The hon. Member for Stratford-on-Avon (Nadhim Zahawi) should learn a few lessons from economic history. He should look at what happened not just in the 1980s, when there was not the same scale of world recession, but in the 1930s and at the orthodox views being put forward then by Bank of England Governors and senior politicians and the devastating consequences that they had. Keynes was led to write his general theory because of the deeply destructive approach that so many people in senior positions took and the consequences that devastated the lives of millions of people who were pushed into unemployment and poverty. Businesses were destroyed for many years as a result of that approach—the approach that the Conservatives seem to want to go back to.
I agree that borrowing needs to come down, and of course we need to ensure that the deficit comes down in a steady and sensible way as the economy recovers. However, by cutting an extra £40 billion for ideological reasons in a way that will hit jobs and the economy, the Conservatives are turning their back on the unemployed. Ministers need to tell us what they will do to help young people this summer. What are they going to do to reassure parents that their sons and daughters will not be stuck on the dole for more than a year? All that they promise is a Work programme sometime in the future, with incentives for private sector companies to help people find work but no guarantees to young people or anyone else that they will actually get work. There are no jobs for them to go to.

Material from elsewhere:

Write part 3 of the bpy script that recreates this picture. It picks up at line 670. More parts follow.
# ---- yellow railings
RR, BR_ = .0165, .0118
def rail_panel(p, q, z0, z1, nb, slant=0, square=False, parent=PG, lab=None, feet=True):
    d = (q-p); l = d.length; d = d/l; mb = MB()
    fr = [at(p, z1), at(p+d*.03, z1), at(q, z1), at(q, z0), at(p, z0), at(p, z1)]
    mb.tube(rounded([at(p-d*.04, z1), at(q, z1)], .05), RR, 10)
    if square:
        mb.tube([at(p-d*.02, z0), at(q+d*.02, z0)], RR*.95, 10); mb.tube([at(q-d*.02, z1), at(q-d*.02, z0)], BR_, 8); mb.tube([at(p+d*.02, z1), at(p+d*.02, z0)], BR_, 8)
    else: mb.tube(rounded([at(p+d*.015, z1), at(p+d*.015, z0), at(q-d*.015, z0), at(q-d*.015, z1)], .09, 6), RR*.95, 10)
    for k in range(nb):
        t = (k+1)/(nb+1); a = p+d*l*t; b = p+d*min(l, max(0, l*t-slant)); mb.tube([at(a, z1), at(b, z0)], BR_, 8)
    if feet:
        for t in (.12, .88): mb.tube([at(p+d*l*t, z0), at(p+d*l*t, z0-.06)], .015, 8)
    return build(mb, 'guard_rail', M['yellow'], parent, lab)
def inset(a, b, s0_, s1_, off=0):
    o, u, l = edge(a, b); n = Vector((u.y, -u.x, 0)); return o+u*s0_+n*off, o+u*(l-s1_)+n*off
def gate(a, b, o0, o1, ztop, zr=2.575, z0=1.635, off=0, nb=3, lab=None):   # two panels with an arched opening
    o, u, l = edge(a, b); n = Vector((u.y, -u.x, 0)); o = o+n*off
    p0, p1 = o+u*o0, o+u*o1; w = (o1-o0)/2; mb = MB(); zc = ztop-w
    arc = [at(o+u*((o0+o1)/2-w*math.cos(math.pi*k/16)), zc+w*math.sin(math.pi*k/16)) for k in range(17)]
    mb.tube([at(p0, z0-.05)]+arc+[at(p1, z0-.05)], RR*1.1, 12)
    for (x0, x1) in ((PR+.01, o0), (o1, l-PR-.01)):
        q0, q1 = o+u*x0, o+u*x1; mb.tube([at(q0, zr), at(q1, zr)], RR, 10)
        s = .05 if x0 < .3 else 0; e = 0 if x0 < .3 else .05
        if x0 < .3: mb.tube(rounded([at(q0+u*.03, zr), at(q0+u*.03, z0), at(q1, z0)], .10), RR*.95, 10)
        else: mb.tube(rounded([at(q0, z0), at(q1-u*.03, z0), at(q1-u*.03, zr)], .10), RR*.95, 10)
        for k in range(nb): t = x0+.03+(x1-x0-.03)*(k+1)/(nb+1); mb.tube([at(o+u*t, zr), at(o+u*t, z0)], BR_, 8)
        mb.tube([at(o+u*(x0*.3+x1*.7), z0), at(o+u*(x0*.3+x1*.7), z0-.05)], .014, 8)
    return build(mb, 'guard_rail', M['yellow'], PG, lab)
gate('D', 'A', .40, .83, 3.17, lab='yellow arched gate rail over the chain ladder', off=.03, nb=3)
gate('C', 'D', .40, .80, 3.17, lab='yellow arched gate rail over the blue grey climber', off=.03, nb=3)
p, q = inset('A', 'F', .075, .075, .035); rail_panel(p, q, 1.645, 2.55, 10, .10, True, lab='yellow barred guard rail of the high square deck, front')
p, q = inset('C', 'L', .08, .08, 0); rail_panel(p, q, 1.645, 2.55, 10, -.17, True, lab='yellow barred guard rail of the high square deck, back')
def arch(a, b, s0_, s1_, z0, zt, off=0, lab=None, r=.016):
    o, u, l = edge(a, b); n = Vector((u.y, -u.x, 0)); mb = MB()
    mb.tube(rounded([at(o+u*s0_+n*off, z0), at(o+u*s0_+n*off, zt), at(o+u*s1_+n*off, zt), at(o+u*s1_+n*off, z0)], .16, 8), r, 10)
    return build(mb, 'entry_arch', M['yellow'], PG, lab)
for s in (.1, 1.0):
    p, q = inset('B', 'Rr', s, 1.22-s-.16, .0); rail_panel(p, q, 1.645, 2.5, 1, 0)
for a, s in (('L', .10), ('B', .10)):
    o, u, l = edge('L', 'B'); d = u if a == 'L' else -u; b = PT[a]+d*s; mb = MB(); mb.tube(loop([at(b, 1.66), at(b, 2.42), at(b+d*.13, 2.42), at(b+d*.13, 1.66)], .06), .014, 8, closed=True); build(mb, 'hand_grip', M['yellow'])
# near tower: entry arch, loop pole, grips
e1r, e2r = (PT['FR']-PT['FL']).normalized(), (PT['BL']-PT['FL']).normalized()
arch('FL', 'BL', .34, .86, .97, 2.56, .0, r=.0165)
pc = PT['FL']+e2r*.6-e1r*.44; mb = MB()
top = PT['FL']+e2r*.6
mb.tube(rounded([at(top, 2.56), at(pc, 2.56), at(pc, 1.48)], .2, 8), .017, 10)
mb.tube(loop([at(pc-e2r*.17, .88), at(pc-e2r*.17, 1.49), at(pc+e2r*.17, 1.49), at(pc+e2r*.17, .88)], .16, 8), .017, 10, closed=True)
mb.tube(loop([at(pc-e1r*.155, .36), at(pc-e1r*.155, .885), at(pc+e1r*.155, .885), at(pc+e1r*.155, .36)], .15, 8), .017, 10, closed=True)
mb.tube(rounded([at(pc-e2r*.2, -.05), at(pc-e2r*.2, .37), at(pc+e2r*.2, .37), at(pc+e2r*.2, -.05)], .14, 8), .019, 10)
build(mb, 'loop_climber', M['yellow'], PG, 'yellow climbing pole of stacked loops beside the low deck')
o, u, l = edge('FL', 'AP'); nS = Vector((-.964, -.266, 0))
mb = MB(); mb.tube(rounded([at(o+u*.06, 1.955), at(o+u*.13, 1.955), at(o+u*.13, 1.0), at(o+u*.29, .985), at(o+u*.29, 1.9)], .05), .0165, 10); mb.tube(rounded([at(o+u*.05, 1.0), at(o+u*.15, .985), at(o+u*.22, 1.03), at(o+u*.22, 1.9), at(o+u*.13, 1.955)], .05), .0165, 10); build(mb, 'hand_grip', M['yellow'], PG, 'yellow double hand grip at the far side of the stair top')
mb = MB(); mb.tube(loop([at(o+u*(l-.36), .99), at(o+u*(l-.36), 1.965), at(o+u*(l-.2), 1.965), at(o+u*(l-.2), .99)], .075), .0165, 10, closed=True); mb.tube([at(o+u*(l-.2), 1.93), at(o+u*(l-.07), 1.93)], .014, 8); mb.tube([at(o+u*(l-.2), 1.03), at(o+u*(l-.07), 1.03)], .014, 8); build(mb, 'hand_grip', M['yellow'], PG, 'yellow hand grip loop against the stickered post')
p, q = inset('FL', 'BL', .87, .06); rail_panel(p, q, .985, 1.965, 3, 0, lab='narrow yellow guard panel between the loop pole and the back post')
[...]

Ministers also want people to move house to help the labour market, but it is not clear where they want them to move to. The Secretary of State has said that he wants the unemployed to move to more affluent areas where there are more jobs. In fact, if they do not and they are out of work for a year, their housing benefit will be cut. At the same time, the Government are telling working people on housing benefit in affluent areas that they have to move to cheaper areas because their rents are too high. If they do not, their housing benefit will be cut, too. The Secretary of State is telling my constituents that if they do not move south to get a job he will cut their benefit, and his own constituents that if they do not move north to get a cheaper home he will cut their benefit too. Presumably they can wave at each other as they pass somewhere along the A1.
The Secretary of State wants people to give up cheaper housing to find work, but he also wants people to give up work to find cheaper housing. He is telling people to get on their bikes, but with no clue about where they are supposed to go. That is the same Secretary of State who said last year that he wanted to maintain community ties. He said:
“It is getting more and more difficult for parents in some poorer backgrounds…that extended family link is often severed by the fact that they can’t get living near their parents.”
Yet those are the very same community ties that the Government’s policies on employment and housing would rip up right now. They are cutting help for people to get jobs and cutting their benefits too.